Erfolgreiche Ehemänner

26.01.2008

Vor einiger Zeit mußte ich mich an einen Spruch erinnern, den ich in meiner Jugendzeit häufiger gehört habe, der jetzt nicht mehr so verbreitet ist. Bemerkenswert ist vielleicht, daß diese Spruch ausschließlich von Frauen geäußert wurde. Er lautet:

"Hinter einen erfolgreichen Mann steht eine gute Ehefrau"

Abgesehen davon, daß dieser Spruch ziemlich diskriminierend für die Frauen ist und - wie erwähnt - nicht mehr so richtig aktuell, birgt er einige offene Fragen. Die Sache mit der Diskriminierung ist offensichtlich. Heutige Frauen sind - zum Glück - nicht mehr bereit, sich in eine Position hinter dem Mann einzufinden. Ehrlich gesagt, habe ich sogar den Eindruck, daß in vielen heutigen Beziehungen die Frau voran läuft und der Mann - in Funktion des Wasserträgers - hinterher. Ob diese Reihenfolge jetzt besser ist, kann man bezweifeln, aber ein echtes Nebeneinander - im Sinne von: auf gleicher Ebene - ist ziemlich schwer zu realisieren. Aber mir geht es hier auch nicht um die Frage der Anordnung sondern um das Wort "erfolgreich".

Die Frage nach dem Erfolg kann man durchaus sehr unterschiedlich bewerten. Ein Beispiel: Herr Anton gründet eine äußerst erfolgreiche Firma, wird mehrere Male zum Unternehmer des Jahres gewählt, ans-Dampf-in-allen-Gassen, stirbt mit etwa 55 Jahren an Herzkasper und hinterläßt seiner trauernden Ehefrau geschätzte 10 Millionen € Vermögen. Herr Bert läßt es als Grafiker nicht so hektisch angehen, kann mit 65 Jahren und einer halben Million € einen kleinen Landsitz in der Toskana erwerben, verbringt seinen Lebensabend mit Rotwein und attraktiven Italienerinnen und verabschiedet sich im Alter von etwa 85 Jahren geruhsam von dieser Welt.
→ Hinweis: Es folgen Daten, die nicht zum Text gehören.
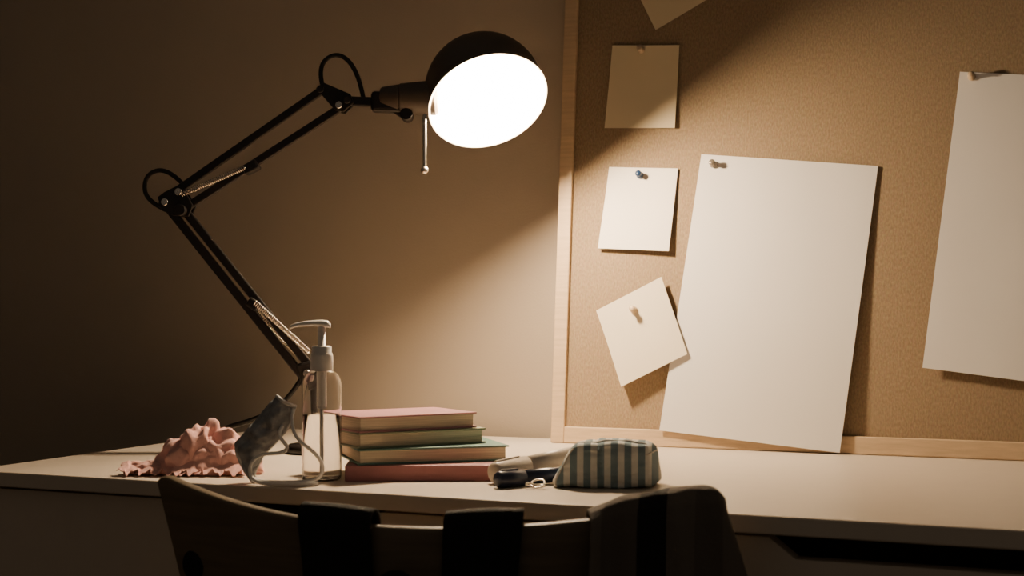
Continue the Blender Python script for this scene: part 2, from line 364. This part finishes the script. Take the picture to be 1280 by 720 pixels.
tube('ear_loop_2',[ml(374,536,-.010),ml(366,548,-.016),ml(388,560,-.018),ml(372,570,-.018),ml(350,568,-.016),ml(334,580,-.016),ml(334,598,-.012),ml(346,606,-.026),ml(372,606,-.034),ml(405,606,-.034),ml(420,606,-.026)],.0018,M['elastic'],mk)

# ------------------------------------------------------------------ crumpled pink crepe paper: creased sheet facets + gathered ruffles
cp=empty('crumpled_crepe_paper',(-.143,-.510,.7505),R(23))
def crumple_blob(name,center,size,seed,sub=5,jit=.09,npts=95,tilt=.42):
    rnd=random.Random(seed)
    bm=bmesh.new(); bmesh.ops.create_icosphere(bm,subdivisions=sub,radius=1.0)
    pts=[]
    for i in range(npts):
        a=rnd.uniform(0,2*math.pi); z=rnd.uniform(-1,1); s=math.sqrt(1-z*z)
        pts.append((Vector((s*math.cos(a),s*math.sin(a),z)),rnd.uniform(1-jit*1.9,1+jit*.6),Vector((rnd.uniform(-1,1),rnd.uniform(-1,1),rnd.uniform(-1,1)))*tilt))
    for v_ in bm.verts:
        d=v_.co.normalized()
        # planar facet of the nearest seed -> sharp creases between facets
        near=min(((d-p[0]).length_squared,i) for i,p in enumerate(pts))
        p=pts[near[1]]; rad=p[1]+(d-p[0]).dot(p[2])
        rad*=(1+.16*noise.noise(d*1.5+Vector((seed,0,0))))
        c=d*rad+Vector((noise.noise(d*3+Vector((seed,1,0))),noise.noise(d*3+Vector((0,seed,2))),0))*.08
        c=Vector((c.x*size[0],c.y*size[1],c.z*size[2]))
        if c.z<0: c.z*=.05
        v_.co=Vector(center)+c
    for _ in range(2):
        bmesh.ops.smooth_vert(bm,verts=bm.verts,factor=.4,use_axis_x=True,use_axis_y=True,use_axis_z=True)
    for v_ in bm.verts: v_.co.z=max(v_.co.z,.0)
    me=bpy.data.meshes.new(name); bm.to_mesh(me); bm.free(); me.materials.append(M['pink'])
    for p in me.polygons: p.use_smooth=True
    o=bpy.data.objects.new(name,me); col.objects.link(o); o.parent=cp
crumple_blob('wad_1',(-.004,0,.002),(.037,.032,.050),3)
crumple_blob('wad_2',(.020,-.004,.001),(.035,.028,.041),7)
crumple_blob('wad_3',(-.022,-.006,.001),(.030,.026,.033),12)
crumple_blob('wad_4',(.036,-.010,.001),(.026,.022,.030),21)
crumple_blob('wad_5',(-.052,-.012,.001),(.028,.018,.013),30)
crumple_blob('wad_6',(.006,-.014,.001),(.030,.022,.028),41)
def ruffle(name,x0,x1,y0,w,h,ph,turn):
    def f(u,v):
        x=x0+(x1-x0)*u; 
        g=math.sin(u*turn+ph)+.5*math.sin(u*turn*2.3+ph*2)
        y=y0-w*v+ .004*g*v
        z=h*(1-v)**1.2*(.75+.35*noise.noise(Vector((u*6,ph,0))))+.0022*(g+1.5)*(v)+.001
        x+=.004*noise.noise(Vector((u*9,v*3,ph)))
        return Vector((x,y,max(z,.0006)))
    grid(name,110,14,f,M['pink'],cp,.0005)
ruffle('ruffle_1',-.082,.006,-.016,.024,.014,0.3,38)
ruffle('ruffle_2',-.026,.052,-.024,.018,.018,2.1,34)
ruffle('ruffle_3',-.078,-.024,-.004,.022,.014,4.0,30)

# ------------------------------------------------------------------ markers, keyring, pouch
def marker(name,p0,p1,r,m_,cap=.35):
    p0=Vector(p0);p1=Vector(p1);d=p1-p0;L=d.length
    e=empty(name,p0); e.rotation_mode='QUATERNION'; e.rotation_quaternion=d.to_track_quat('Z','Y')
    lathe('cap',[(0,0),(r*.75,.0),(r*.98,.002),(r*1.04,.004),(r*1.04,L*cap),(r*.96,L*cap+.0005),(0,L*cap+.0005)],m_,e,32)
    lathe('barrel',[(0,L*cap),(r*.93,L*cap),(r*.95,L*.9),(r*.9,L*.985),(r*.7,L),(0,L)],m_,e,32)
    box('clip',(-.0015,r*1.04,.004),(.0015,r*1.04+.0012,L*cap*.8),m_,e,.0004)
marker('felt_marker',(.172,-.484,.7605),(.222,-.368,.7710),.0102,M['marker'])
marker('felt_marker',(.188,-.512,.7582),(.234,-.438,.7582),.0078,M['navy'])
kr=empty('keyring',(.2240,-.497,.7512))
def torus(name,c,R0,r0,tilt,m_,par):
    cu=bpy.data.curves.new(name,'CURVE'); cu.dimensions='3D'; cu.bevel_depth=r0; cu.bevel_resolution=3
    s=cu.splines.new('POLY'); s.points.add(31); s.use_cyclic_u=True
    for i in range(32):
        a=2*math.pi*i/32; s.points[i].co=(c[0]+R0*math.cos(a),c[1]+R0*math.sin(a)*math.cos(tilt),c[2]+R0*math.sin(a)*math.sin(tilt),1)
    cu.materials.append(m_); o=bpy.data.objects.new(name,cu); col.objects.link(o); o.parent=par
torus('ring_1',(0,0,.0035),.0065,.0009,R(30),M['chrome'],kr)
torus('ring_2',(-.006,-.006,.003),.0038,.0007,R(-25),M['chrome'],kr)
torus('ring_3',(.006,-.007,.002),.0035,.0006,R(10),M['chrome'],kr)

pc=empty('pencil_pouch',(.275,-.450,.7503),R(17))
def pouch_pt(x,y,z):
    pw=8; nn=(abs(x)**pw+abs(y)**pw+abs(z)**pw)**(1/pw); x,y,z=x/nn,y/nn,z/nn
    tp=1.0-.10*max(0,-x-.2)+.02*math.sin(x*6)
    hz=.0215*tp; hy=.029
    puff=1+.06*noise.noise(Vector((x*2.2,y*2,z*2)))
    X=x*.0520+.0110*(1+z)*max(0,-x)-.0035*(1+z)*max(0,x); Y=y*hy*puff*(1-.10*max(0,z)); Z=hz+z*hz*puff
    X+=.18*Y*(1 if x>0 else .3)
    fold=.0022*noise.noise(Vector((x*3,y*6,z*6+4)))
    return Vector((X,Y+fold,max(Z+fold*.6,0)))
bm=bmesh.new(); res=bmesh.ops.create_cube(bm,size=2.0); bmesh.ops.subdivide_edges(bm,edges=bm.edges[:],cuts=23,use_grid_fill=True)
for v_ in bm.verts: v_.co=pouch_pt(*v_.co)
me=bpy.data.meshes.new('pouch_body'); bm.to_mesh(me); bm.free(); me.materials.append(M['pouch'])
for p in me.polygons: p.use_smooth=True
o=bpy.data.objects.new('pouch_body',me); col.objects.link(o); o.parent=pc
zp=[pouch_pt(-1+2*i/20,-.45,1)+Vector((0,0,.0004)) for i in range(21)]
tube('zipper',zp,.0013,M['zip'],pc)
tube('side_seam',[pouch_pt(1,-1+2*i/14,.55)+Vector((.0004,0,0)) for i in range(15)],.0007,M['zip'],pc)
tube('left_seam',[pouch_pt(-1,-1,-1+2*i/14)+Vector((-.0002,-.0002,0)) for i in range(15)],.0008,M['zip'],pc)

# ------------------------------------------------------------------ chair
ch=empty('chair',(0,0,0))
ce=Vector((.988,.153,0)); cn=Vector((-.153,.988,0)); CM=Vector((.193,-.67,0))
def cpos(t,z,off=0.,wz=None):
    hw=.245-(.765-(z if wz is None else wz))*.27
    p=CM+ce*(t*hw)+cn*(-(1-t*t)*.065*hw/.245)
    tan=(ce*.245+cn*(2*t*.065)).normalized(); out=Vector((tan.y,-tan.x,0))
    p=p+out*off; return Vector((p.x,p.y,z))
def ztop(t):
    z=.746+.022*t*t+(.009*max(0,-t)**3)
    if abs(t)>.92: z-=((abs(t)-.92)/.08)**2.5*.008
    return z
def fch(u,v):
    t=-1+2*u; z=ztop(t)-v*.25
    return cpos(t,z)
o=grid('backrest',80,24,fch,M['chair'],ch,.011)
b_=o.modifiers.new('b','BEVEL'); b_.width=.003; b_.segments=3; b_.limit_method='ANGLE'; b_.angle_limit=R(50)
# seat
def fseat(u,v):
    a=-1+2*u; b2=v; w=.20*(1-.12*b2); x=a*w; y=-.19+.40*b2
    p=CM+ce*x+cn*(y+.165); return Vector((p.x,p.y,.455-.012*(1-a*a)+.01*b2))
grid('seat',24,24,fseat,M['chair'],ch,.014)
for i,(a,y) in enumerate([(-.16,0),(.16,0),(-.15,.32),(.15,.32)]):
    p0=CM+ce*a+cn*y; p1=CM+ce*(a*1.15)+cn*(y+(-.03 if y==0 else .02))
    rod('leg_%d'%(i+1),(p1.x,p1.y,.0),(p0.x,p0.y,.452),.011,M['blk'],ch)
for i,a in enumerate((-.12,.12)):
    p0=CM+ce*a+cn*(0); q0=cpos(a/.2,.53,-.008)
    rod('back_support_%d'%(i+1),(p0.x,p0.y,.45),(q0.x,q0.y,.56),.010,M['blk'],ch)
q0=cpos(-.90,.698,.003); q1=cpos(-.90,.698,.0075); rod('hole_disc',q0,q1,.014,M['strap'],ch)  # dark disc stands in for the shaded round hole in the backrest

# backpack hung over the backrest
bk=empty('backpack',(0,0,0))
path=[(-.0105,-.13),(-.0108,-.06),(-.0108,-.004),(-.0095,.006),(-.005,.0105),(0,.0118),(.005,.0105),(.0095,.006),(.0112,-.004),(.0115,-.03),(.0125,-.06),(.020,-.10)]
def strap(name,t0,t1):
    def f(u,v):
        t=t0+(t1-t0)*u; x=v*(len(path)-1); i=min(int(x),len(path)-2); w=x-i
        o_=path[i][0]*(1-w)+path[i+1][0]*w; dz=path[i][1]*(1-w)+path[i+1][1]*w
        zz=ztop(t)+dz+.0015*math.sin(u*math.pi)
        s=1 if o_>0 else -1
        return cpos(t,zz,o_*1.0+s*.0012*math.sin(u*math.pi),min(zz,.76))
    return grid(name,14,45,f,M['strap'],bk,.003)
strap('strap_1',-.355,-.095); strap('strap_2',.15,.40)
bm=bmesh.new(); bmesh.ops.create_cube(bm,size=2.0); bmesh.ops.subdivide_edges(bm,edges=bm.edges[:],cuts=13,use_grid_fill=True)
for v_ in bm.verts:
    x,y,z=v_.co; pw=4; nn=(abs(x)**pw+abs(y)**pw+abs(z)**pw)**(1/pw); x,y,z=x/nn,y/nn,z/nn
    w=Vector((x,y,z)); f=1+.05*noise.noise(w*2)
    p=CM+ce*(x*.135*f+.01)+cn*(-.118+y*.045*f); v_.co=(p.x,p.y,.50+z*.165*f)
me=bpy.data.meshes.new('bag_body'); bm.to_mesh(me); bm.free(); me.materials.append(M['strap'])
for p in me.polygons: p.use_smooth=True
o=bpy.data.objects.new('bag_body',me); col.objects.link(o); o.parent=bk
h=[cpos(t,z,.03) for t,z in ((-.05,.66),(-.045,.70),(-.02,.712),(.05,.712),(.075,.70),(.08,.66))]
tube('grab_handle',h,.005,M['strap'],bk)

# jacket over the right side of the backrest
jk=empty('striped_jacket',(CM.x,CM.y,0),math.atan2(ce.y,ce.x)); jinv=(Matrix.Translation((CM.x,CM.y,0))@Matrix.Rotation(math.atan2(ce.y,ce.x),4,'Z')).inverted()
jp=[(-.020,-.16),(-.019,-.08),(-.018,-.012),(-.014,.004),(-.007,.0095),(0,.011),(.008,.009),(.016,.001),(.020,-.014),(.024,-.08),(.028,-.16),(.032,-.22)]
def fj(u,v):
    x=v*(len(jp)-1); i=min(int(x),len(jp)-2); w=x-i
    o_=jp[i][0]*(1-w)+jp[i+1][0]*w; dz=jp[i][1]*(1-w)+jp[i+1][1]*w
    drop=max(-dz,0)
    t=.60+.42*u
    t+=drop*(1.1*u-.25*(1-u))
    k2=1.0
    if u>.86: k2=math.sqrt(max(0,1-((u-.86)/.14)**2))
    zt=ztop(min(t,.9))
    rise=min(1,(u)/.25); 
    wr=.0045*noise.noise(Vector((u*7,v*1.6,2)))+.0022*math.sin(u*23+v*2)
    zz=zt+dz*(1 if dz<0 else (.55+.45*rise))
    if u>.86: zz-=.010*((u-.86)/.14)**2
    zz+=.003*rise*(1-((u-.6))**2)
    oo=(o_+ (wr if o_>0 else -wr))*k2
    tt=min(t,1.25)
    p=cpos(tt,zz,oo,.76)
    return jinv@p
grid('jacket_cloth',60,60,fj,M['jacket'],jk,.003,1)

# ------------------------------------------------------------------ ambient room light
w=bpy.data.worlds.new('World'); scene.world=w; w.use_nodes=True
bg=w.node_tree.nodes['Background']; bg.inputs[0].default_value=(1,.83,.65,1); bg.inputs[1].default_value=.066

# ------------------------------------------------------------------ camera
cd=bpy.data.cameras.new('Camera'); cam=bpy.data.objects.new('Camera',cd); col.objects.link(cam)
cam.location=(.72,-1.728,.9168); cam.rotation_euler=(R(90),0,R(23))
cd.lens=1755/1280*36; cd.sensor_width=36; cd.shift_y=30/1280
cd.clip_start=.02
cd.dof.use_dof=True; cd.dof.focus_distance=1.62; cd.dof.aperture_fstop=9
scene.camera=cam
Die Frage: Wer war erfolgreicher im Leben - Anton oder Bert? Aus der reinen Betrachtung der Geschäftszahlen und aus Perspektive der Ehefrau und der Gesellschaft muß man Anton als Sieger anerkennen. Versucht man dagegen, die Angelegenheit aus dem Blickwinkel der beiden Männer zu betrachten, zeigt sich ganz anderes Bild. Bert würde bestimmt um keinen Preis der Welt mit Anton tauschen wollen. Wenn Anton durch den Herzkasper nicht gleich dahingerafft wird, dann wirder sicherlich versuchen, mehr nach der Bert-Schiene zu leben. Mit anderen Worten: Erfolg ist subjektiv.

Das eigentliche Problem an solchen Betrachtungen liegt natürlich darin, daß man nicht herausfinden kann, wie es im umgekehrten Fall gelaufen wäre. Was wäre passiert, wenn ein Mann keine Frau oder eine andere geheiratet hätte? Leider bleibt uns der Einblick in dieses Paralleluniversum verwehrt.

Wie reich würde ein Junggesellen-Anton werden? Kann man davon ausgehen, dass er ohne die Doppelbelastung von Firma und Ehe ein geringeres Risiko zum Herzausfall ausstehen mußte? Denkbar wäre das. Nehmen wir an, die Frau hätte stattdessen Bert geheiratet. Könnte er dann als Grafiker arbeiten oder würde ihn seine Gattin - für die Kunst eine brotlose Kunst ist - stattdessen in Angestelltenverhältnis in einer Bank oder einem Autohaus schicken. Weil Bert mit diesem Job unzufrieden ist, kommt er nie über den Posten eines stellvertretenden Abteilungsleiters hinaus. Bei Renteneintritt reicht seine Lebensversicherung gerade mal für einen kleinen Schrebergarten. Den muß er vermutlich nicht mit seiner Frau teilen, weil die sich längst von ihm scheiden ließ. Sie versucht unterdessen beim reichen Anton anzubändeln, aber der steht natürlich nur auf jüngere Mädels.

Damit stellt sich mir der Eingangsspruch ein bischen anders dar: Zu jedem erfolgreichen Mann gesellt sich eine Frau, die von einem erfolglosen weggelaufen ist.

Ok, das klingt ein bischen sarkastisch, aber die Realität und Sarkasmus scheinen in diesem Universum gut miteinader zu korrelieren während die Kombination "Liebe und Ehe" wohl eher in einem Paralleluniversum zu finden - vielleicht ist es auch ein Orthogonaluniversum.


PS. an alle Personen, die mich nicht kennen: Wer errät meinen Familienstand?